The Soviet Union not only had the capability to stand
and fight, they demonstrated daily their aggression. The
Soviet Navy and Air Force were confrontational: for
instance, every time we went out for Team Spirit exercises,
the Soviets scrambled aircraft out of Vladivostok to shadow and track what we were doing. Backfires and Badgers
loaded out for war came over the Arctic Circle to provoke
us. Their “fishing trawlers” shadowed our carrier battle
groups and amphibious ready groups whenever they sor-tied to sea. In September 1978, a Soviet fighter shot down
Korean Air Lines Flight 007, killing 269 people, including
U.S. Rep. Lawrence McDonald. Tensions were high.
Afghanistan then was a place where the Soviet Army
was engaged in fighting a desert war against an upstart
mujahedeen. Saddam Hussein had just moved from
being a general to ruling Iraq, and received a humanitarian award from UNICEF while being hailed as the
best of the modern Arab leaders. The Shah was still in
power in Iran. China was a poor, rural country. The
collapse of the Soviet Union led to a reshuffling of
threats and of areas of conflict.
Most of my peers went 15 years — or even an entire
career — without hearing a shot fired in anger. Now,
young aviators go straight from the Fleet Replacement
Squadron into the fight. It is nearly guaranteed that a
Marine Corps naval aviator will go to a shooting war in the
first year or two out of flight school. It is not unusual now
to see a young aviator with multiple combat decorations.
What we have seen as a force is a steady need for
expeditionary and amphibious forces. Our Marine
Expeditionary Units (MEUs) and Amphibious Ready
Groups are always deployed across the globe. Though
the threat changes, America’s forward posture does
not.
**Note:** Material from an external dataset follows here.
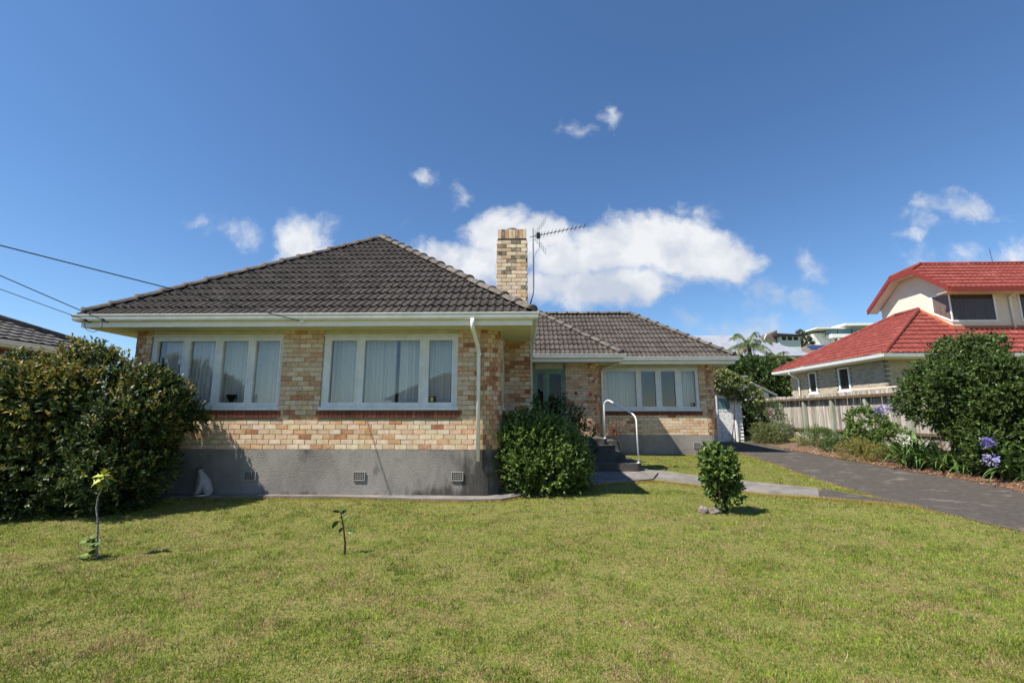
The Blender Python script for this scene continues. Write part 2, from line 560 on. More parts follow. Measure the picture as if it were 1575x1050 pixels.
mat('teal_glass', (.10, .20, .22), .1, spec=.8)



def stain(m, spots, col):
    """water stains with a fixed shape: soft blobs broken up by noise"""
    nt = m.node_tree
    N, L = nt.nodes.new, nt.links.new
    b = nt.nodes['Principled BSDF']
    src = b.inputs['Base Color'].links[0].from_socket
    geo = N('ShaderNodeNewGeometry')
    nz = N('ShaderNodeTexNoise'); nz.inputs['Scale'].default_value = 3.5; nz.inputs['Detail'].default_value = 7
    st = N('ShaderNodeVectorMath'); st.operation = 'MULTIPLY'; st.inputs[1].default_value = (1.6, 1, .6)
    L(geo.outputs['Position'], st.inputs[0]); L(st.outputs[0], nz.inputs['Vector'])
    acc = None
    for (x, z, rx, rz) in spots:
        sb = N('ShaderNodeVectorMath'); sb.operation = 'SUBTRACT'; L(geo.outputs['Position'], sb.inputs[0]); sb.inputs[1].default_value = (x, 0, z)
        ml = N('ShaderNodeVectorMath'); ml.operation = 'MULTIPLY'; L(sb.outputs[0], ml.inputs[0]); ml.inputs[1].default_value = (1 / rx, 0, 1 / rz)
        ln = N('ShaderNodeVectorMath'); ln.operation = 'LENGTH'; L(ml.outputs[0], ln.inputs[0])
        v = N('ShaderNodeMath'); v.operation = 'SUBTRACT'; v.inputs[0].default_value = 1.0; L(ln.outputs['Value'], v.inputs[1])
        if acc is None: acc = v.outputs[0]
        else:
            mx = N('ShaderNodeMath'); mx.operation = 'MAXIMUM'; L(acc, mx.inputs[0]); L(v.outputs[0], mx.inputs[1]); acc = mx.outputs[0]
    n2 = N('ShaderNodeMath'); n2.operation = 'MULTIPLY_ADD'; L(nz.outputs['Fac'], n2.inputs[0]); n2.inputs[1].default_value = 2.2; n2.inputs[2].default_value = -1.1
    ad = N('ShaderNodeMath'); ad.operation = 'ADD'; L(acc, ad.inputs[0]); L(n2.outputs[0], ad.inputs[1])
    mr = N('ShaderNodeMapRange'); mr.interpolation_type = 'SMOOTHSTEP'; L(ad.outputs[0], mr.inputs[0]); mr.inputs[1].default_value = 0.0; mr.inputs[2].default_value = .75; mr.inputs[4].default_value = .85
    mx = N('ShaderNodeMix'); mx.data_type = 'RGBA'; L(mr.outputs[0], mx.inputs[0]); L(src, mx.inputs[6]); mx.inputs[7].default_value = (*col, 1)
    L(mx.outputs[2], b.inputs['Base Color'])


stain(MATS['roughcast'], [(-.75, .35, .75, .7), (-1.35, .12, 1.3, .28), (-3.5, .05, 4.5, .16), (-.6, .8, .5, .4)], (.035, .032, .029))

# ------------------------------------------------------------------ ground
DRIVE_L = [(6.95, 4.2), (6.73, 6.6), (6.5, 7.7), (6.42, 8.6), (6.5, 9.8), (6.66, 11.0), (6.86, 12.7), (7.0, 15.0), (7.05, 19.4)]
DRIVE_R = [(9.75, 4.2), (9.7, 6.6), (9.65, 7.7), (9.6, 8.6), (9.65, 9.8), (9.65, 11.0), (9.55, 12.7), (9.4, 15.0), (9.3, 19.4)]
PATH_U = [(3.0, 12.0), (3.6, 11.6), (4.32, 10.78), (5.17, 10.2), (5.9, 9.6), (6.3, 8.9), (6.5, 8.3)]
PATH_D = [(2.7, 10.6), (3.3, 10.3), (3.87, 9.7), (4.6, 9.05), (5.3, 8.72), (5.9, 8.35), (6.45, 7.95)]
LANDING = [(.55, 9.55), (1.0, 9.62), (1.5, 9.8), (1.9, 10.05), (2.4, 10.3), (2.85, 10.5), (3.2, 11.3), (2.98, 12.0), (2.9, 12.4), (.3, 12.6), (.1, 10.4)]
STRIP = [(-8.2, 8.5), (-6.5, 8.52), (-5.2, 8.55), (-3.6, 8.5), (-1.9, 8.48), (-1.0, 8.46), (-.4, 8.55), (-.05, 8.85), (.12, 9.15), (.1, 10.3), (-.45, 10.3), (-.45, 9.2), (-.9, 8.9), (-8.2, 8.9)]


def build_ground():
    xs = np.concatenate([np.linspace(-700, -60, 14), np.linspace(-50, -16, 14), np.linspace(-14, 18, 110), np.linspace(20, 60, 20), np.linspace(70, 700, 20)])
    ys = np.concatenate([np.linspace(-300, -20, 10), np.linspace(-15, 0, 12), np.linspace(.5, 24, 95), np.linspace(26, 70, 24), np.linspace(75, 250, 20), np.linspace(300, 900, 6)])
    X, Y = np.meshgrid(xs, ys)
    Z = gz(X, Y)
    nx, ny = len(xs), len(ys)
    v = np.stack([X, Y, Z], -1).reshape(-1, 3)
    i = (np.arange(ny - 1)[:, None] * nx + np.arange(nx - 1)[None]).ravel()
    tri = np.concatenate([np.stack([i, i + 1, i + nx + 1], 1), np.stack([i, i + nx + 1, i + nx], 1)])
    me = fast_mesh('ground', v, tri, None, MATS['ground_soil'])
    me.polygons.foreach_set('use_smooth', [True] * len(me.polygons))
    tag(link('ground', me), kind='structure')


build_ground()


def ribbon(name, A, B, h, m, nsub=6, nac=6):
    A = np.array(A, float); B = np.array(B, float)
    t = np.linspace(0, len(A) - 1, (len(A) - 1) * nsub + 1)
    i = np.arange(len(A))
    a = np.stack([np.interp(t, i, A[:, k]) for k in (0, 1)], 1); b = np.stack([np.interp(t, i, B[:, k]) for k in (0, 1)], 1)
    wob = lambda n, s: np.interp(np.arange(n), np.arange(0, n + 8, 2), rng.normal(size=len(np.arange(0, n + 8, 2))) * s)
    a[:, 0] += wob(len(a), .025); b[:, 0] += wob(len(b), .03)
    vs, fs = [], []
    n = nac + 3
    for p, q in zip(a, b):
        row = [(p[0], p[1], gz1(*p) - .12)]
        for k in range(nac + 1):
            w = p + (q - p) * k / nac
            row.append((w[0], w[1], gz1(*w) + h))
        row.append((q[0], q[1], gz1(*q) - .12))
        vs += row
    for r in range(len(a) - 1):
        for k in range(n - 1):
            fs.append((r * n + k, r * n + k + 1, (r + 1) * n + k + 1, (r + 1) * n + k))
    mb = MB(); mb.add(vs, fs)
    return tag(mb.build(name, m), kind='structure')


def slab(name, poly, h, m):
    mb = MB()
    mb.prism(poly, [gz1(*p) - .15 for p in poly], [gz1(*p) + h for p in poly])
    o = mb.build(name, m)
    return tag(o, kind='structure')


ribbon('driveway', DRIVE_L, DRIVE_R, .022, MATS['asphalt'])
ribbon('garden_path', PATH_U[:5], PATH_D[:5], .03, MATS['concrete'], 5, 4)
ribbon('path_apron', PATH_U[4:], PATH_D[4:], .027, MATS['asphalt'], 5, 4)
slab('entry_paving', LANDING, .07, MATS['concrete'])
slab('house_edging_strip', STRIP, .055, MATS['concrete'])
BED_R = [(11.45, y) for (_, y) in DRIVE_R]
ribbon('garden_bed', [(x + .02, y) for x, y in DRIVE_R], BED_R, .03, MATS['bed_soil'], 6, 6)

# ------------------------------------------------------------------ brickwork
BW, BH, JT = .23, .0925, .010
INDIV = {'brick': 300, 'tile': 300}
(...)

This demand signal is what we see today as we
address issues across the range of military operations
in places like North Africa, places that demonstrate the
need for power projection from the sea.
Training
My peers and I were trained by combat-hardened infantry
and aviation officers just back from Vietnam. The lessons
of that war permeated the Marine Corps, and the importance of the tight integration of the air-ground team was
crystal clear to those who fought there.
Aviators used tactics honed there to drop bombs close
to our troops, and Vietnam was the first battlefield across
which troops were moved with the speed of vertical insertion. Our ability to put ground forces directly into the
fight, and then to support them with close air support and
assault support, is a skill we have continued to hone.
Those captains and majors in the aviation community focused my generation of officers on the importance
of professional training. None of what today’s aviators
take for granted was standardized Marine Corps-wide,
let alone standardized across services. Naval aviators as
an institution established places like Top Gun, which
changed the negative air-to-air kill ratios with which we
started Vietnam, and put us on the right end of those air-to-air engagements by the end of that war.
They established Naval Air Training and Operating
Procedures Standardization manuals and training and
readiness syllabi. They stood up the Weapons and
Tactics Instructor Course in Yuma, Ariz., and qualifications like Air Combat Tactics Instructor. We adapted
our tactics, adapted our training and captured lessons
along the way. Such tough and self-critical analysis is
the hallmark of a thinking, winning force.